Hey, I just sit here and quietly solve the world's problems. I figure if I tell enough people the right answer will bubble up in some form or another. Look at me and the democratic split over Obama and Hillary's campaigns for the presidential nomination...I simply suggested a Hillary/Obama ticket. While we got close to my solution eventually, with Obama as Prez and Hill as Sec State-a solution I am totally on board with, I think Obama is gonna rock-my solution paved the way for sixteen years of these political forces working in the White House. This solution, really, I only see eight...but you can't knock them all out of the park, right?
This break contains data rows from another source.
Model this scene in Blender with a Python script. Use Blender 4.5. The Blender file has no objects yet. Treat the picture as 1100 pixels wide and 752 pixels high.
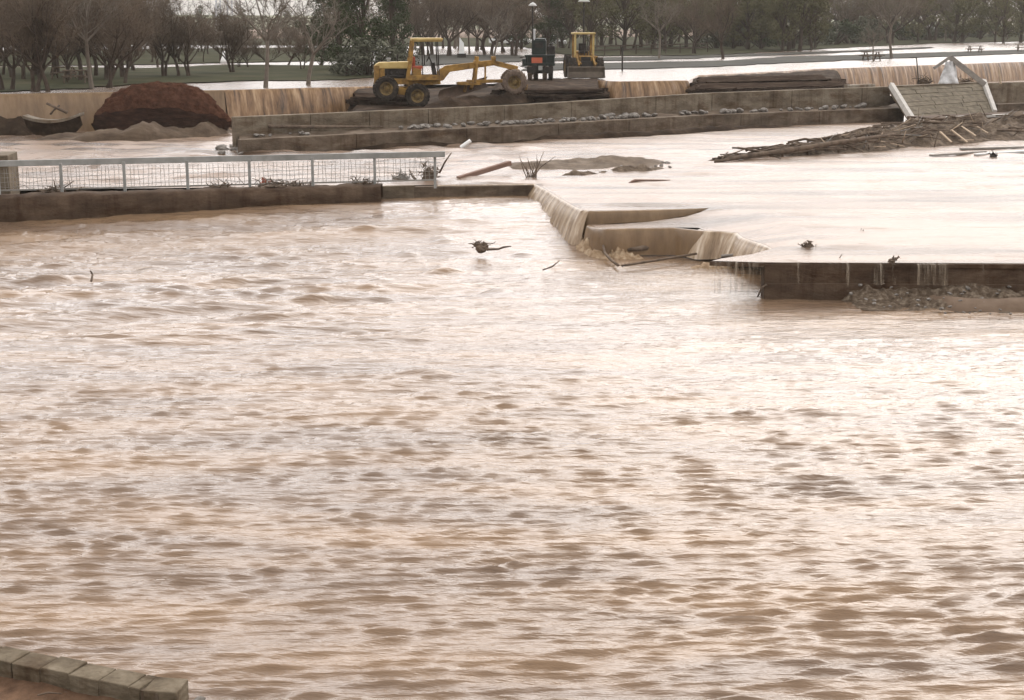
import bpy, bmesh, math, random
import numpy as np
from mathutils import Vector, Matrix, noise
from mathutils.geometry import delaunay_2d_cdt
R = math.radians
random.seed(7)
rng = np.random.default_rng(11)
sc = bpy.context.scene
col = sc.collection

# ------------------------------------------------------------------ camera, sky, sun, exposure
CAM_H, FOC, PITCH = 7.0, 1600.0, math.atan(356 / 1600)
cam_d = bpy.data.cameras.new('camera')
cam = bpy.data.objects.new('camera', cam_d)
col.objects.link(cam)
cam.location = (0, 0, CAM_H)
cam.rotation_euler = (math.pi / 2 - PITCH, 0, 0)
cam_d.sensor_width = 36
cam_d.lens = 36 * FOC / 1100
cam_d.clip_start = 0.2
cam_d.clip_end = 6000
sc.camera = cam

SUN_EL, SUN_AZ = R(34), R(20)          # azimuth measured from +Y towards +X
sun_dir = Vector((math.cos(SUN_EL) * math.sin(SUN_AZ), math.cos(SUN_EL) * math.cos(SUN_AZ), math.sin(SUN_EL)))
w = bpy.data.worlds.new('World')
sc.world = w
w.use_nodes = True
nt = w.node_tree
nt.nodes.clear()
def N(t, typ, **kw):
    n = t.nodes.new(typ)
    for k, v in kw.items(): setattr(n, k, v)
    return n
def math_node(t, op, a, b=None, c=None, clamp=False):
    n = N(t, 'ShaderNodeMath', operation=op, use_clamp=clamp)
    for i, v in enumerate((a, b, c)):
        if v is None: continue
        if isinstance(v, (int, float)): n.inputs[i].default_value = v
        else: t.links.new(v, n.inputs[i])
    return n.outputs[0]
sky = N(nt, 'ShaderNodeTexSky', sky_type='NISHITA')
sky.sun_disc = False
sky.sun_elevation = SUN_EL
sky.sun_rotation = SUN_AZ
sky.air_density = 1.0; sky.dust_density = 4.0; sky.ozone_density = 1.0
tc = N(nt, 'ShaderNodeTexCoord')
sep = N(nt, 'ShaderNodeSeparateXYZ')
nt.links.new(tc.outputs['Generated'], sep.inputs[0])
dot = N(nt, 'ShaderNodeVectorMath', operation='DOT_PRODUCT')
nt.links.new(tc.outputs['Generated'], dot.inputs[0])
dot.inputs[1].default_value = sun_dir
# overcast veil: dull at the horizon, brighter higher up and towards the hidden sun
el = math_node(nt, 'MAXIMUM', sep.outputs[2], 0.0)
mr = N(nt, 'ShaderNodeMapRange', interpolation_type='SMOOTHSTEP')
nt.links.new(el, mr.inputs[0])
mr.inputs[1].default_value = 0.015; mr.inputs[2].default_value = 0.30
mr.inputs[3].default_value = 7.5; mr.inputs[4].default_value = 41.0
mz_ = N(nt, 'ShaderNodeMapRange', interpolation_type='SMOOTHSTEP')       # sky dimmed overhead, shaped so tilted wave faces reflect less
nt.links.new(el, mz_.inputs[0])
mz_.inputs[1].default_value = 0.48; mz_.inputs[2].default_value = 0.9
mz_.inputs[3].default_value = 1.0; mz_.inputs[4].default_value = 0.45
d01 = math_node(nt, 'MULTIPLY_ADD', dot.outputs['Value'], 0.5, 0.5)
glow = math_node(nt, 'POWER', d01, 9.0)
side = math_node(nt, 'MULTIPLY_ADD', d01, 0.75, 0.3)
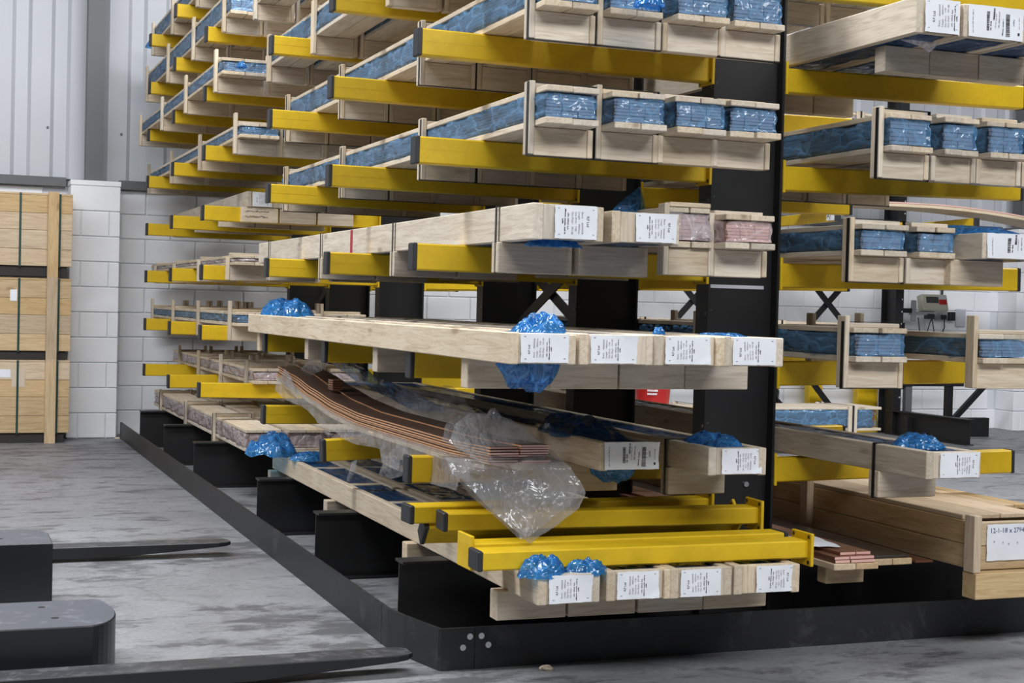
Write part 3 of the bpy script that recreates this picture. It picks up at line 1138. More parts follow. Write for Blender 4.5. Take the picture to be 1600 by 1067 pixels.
# --- near bay, right side
NR = 'near right bay'
boxed_pack('framed crate with plain white label, fifth arm level, near right bay', GB, 1.612, ZL[5], -0.845, 3.2, (-0.56, 0.6, 1.9, 3.0),
           w=0.196, hp=0.13, seed=0, paper=0, skid_w=0.205, skx=0.055, film=DARKFILM, pw=0.15)
boxed_pack('framed crate with barcode label, fifth arm level, near right bay', GB, 1.812, ZL[5], -0.855, 3.2, (-0.56, 0.6, 1.9, 3.0),
           w=0.255, hp=0.12, seed=1, paper=1, skid_w=0.225, skx=0.06)
boxed_pack('framed crate at the right edge, fifth arm level, near right bay', GB, 2.070, ZL[5], -0.855, 3.2, (-0.56, 0.6, 1.9, 3.0),
           w=0.24, hp=0.12, seed=2, paper=0, skid_w=0.215, skx=0.03)
for i, x in enumerate((1.665, 1.905, 2.118, 2.335)):
    open_pack(lab(SL, i, 4, NR), GA, x, ZL[4], -0.62, 3.3, (-0.54, 0.66, 1.97, 3.2), wb=(0.19, 0.165, 0.17, 0.19)[i], seed=i, hb=0.10, cols=2, rows=6, tall=(i == 0))
for i, x in enumerate((1.565, 1.82)):
    open_pack(lab(SL, i, 3, NR), GA, x, ZL[3], -0.60, 3.3, (-0.52, 0.66, 1.97, 3.2), wb=(0.205, 0.17)[i], seed=i + 1, hb=0.075, cols=2, rows=3, tall=(i == 0))
boxed_pack('framed crate with barcode label, third arm level, near right bay', GB, 2.035, ZL[3], -0.72, 3.2, (-0.55, 0.6, 1.9, 3.0),
           w=0.30, hp=0.098, seed=1, paper=1, skid_w=0.25, skx=-0.03)
open_pack('single slatted crate with black straps against the nearest upright, second arm level, near right bay', GA, 1.535, ZL[2], -0.63, 3.3,
          (-0.55, 0.60, 1.97, 3.2), wb=0.225, seed=2, hb=0.085, cols=2, rows=6, rise=0.03)
open_pack('slatted crate with brown end posts at right edge, second arm level, near right bay', GA, 2.125, ZL[2], -0.60, 3.3,
          (-0.55, 0.60, 1.97, 3.2), wb=0.24, seed=1, hb=0.07, cols=2, rows=5, strap=False, rise=0.05)
boxed_pack('framed crate with strap and white label, first arm level, near right bay', GB, 1.655, ZL[1] - 0.01, -0.93, 3.2, (-0.62, 0.6, 1.9, 3.0),
           w=0.245, hp=0.10, seed=3, paper=0, flip=True, straps=(-0.62,), skid_w=0.262, skx=0.0, pw=0.17)


for i, x in enumerate((1.60, 1.86, 2.12)):
    open_pack(lab(SL, i, 6, NR), GA, x, ZL[6], 0.10, 3.6, (0.55, 1.9, 3.2), seed=i, hb=0.09, strap=False)


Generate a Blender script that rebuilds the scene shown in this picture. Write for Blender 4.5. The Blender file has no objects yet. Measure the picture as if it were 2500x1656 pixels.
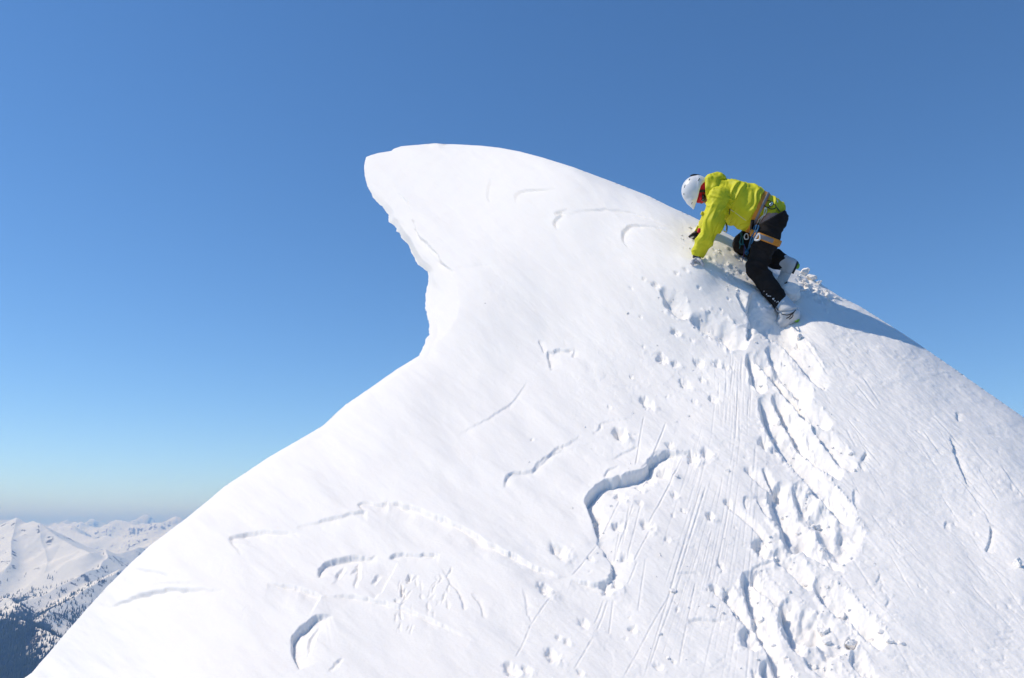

Anyway, once the religious connotations are removed from our government's sanctioning of relationships I think that gays and lesbians will make a significant step-one that many homo couples have already made in the shadows of an impotent government's approved religious oppression-forward in making more mature relationship and life choices. Until then, I think we will either scramble as a sub-but-not-subversive culture to find meaningful, if not premature, ways to validate our relationships or use the lack of government equality as a shield for sexual deviancy that would make our mothers wonder where they went wrong.

Either way...we're fagabonds-ie: relationship retards-until the government corrects it's problem for us.

2 comments:

Anonymous said...

Sorry that our pathetic Victorian society forced you into the life of a fagabond (a very clever little label, that one is!). For several years now I've been saying that I would like to figure out how I, as a member of the hetero population, could file a suit that would force this issue all the way to the Supreme Court. Unfortunately, I haven't been able to come up with a basis for demonstrating that I've been harmed by being forced into being married instead of civilly unified. Let me know if you come up with any good ideas, okay? ;-)

Galby said...

that gives me something to think about, indeed...and you know i will work on it! i tend to be litigious by nature. or is that an unnatural tendency?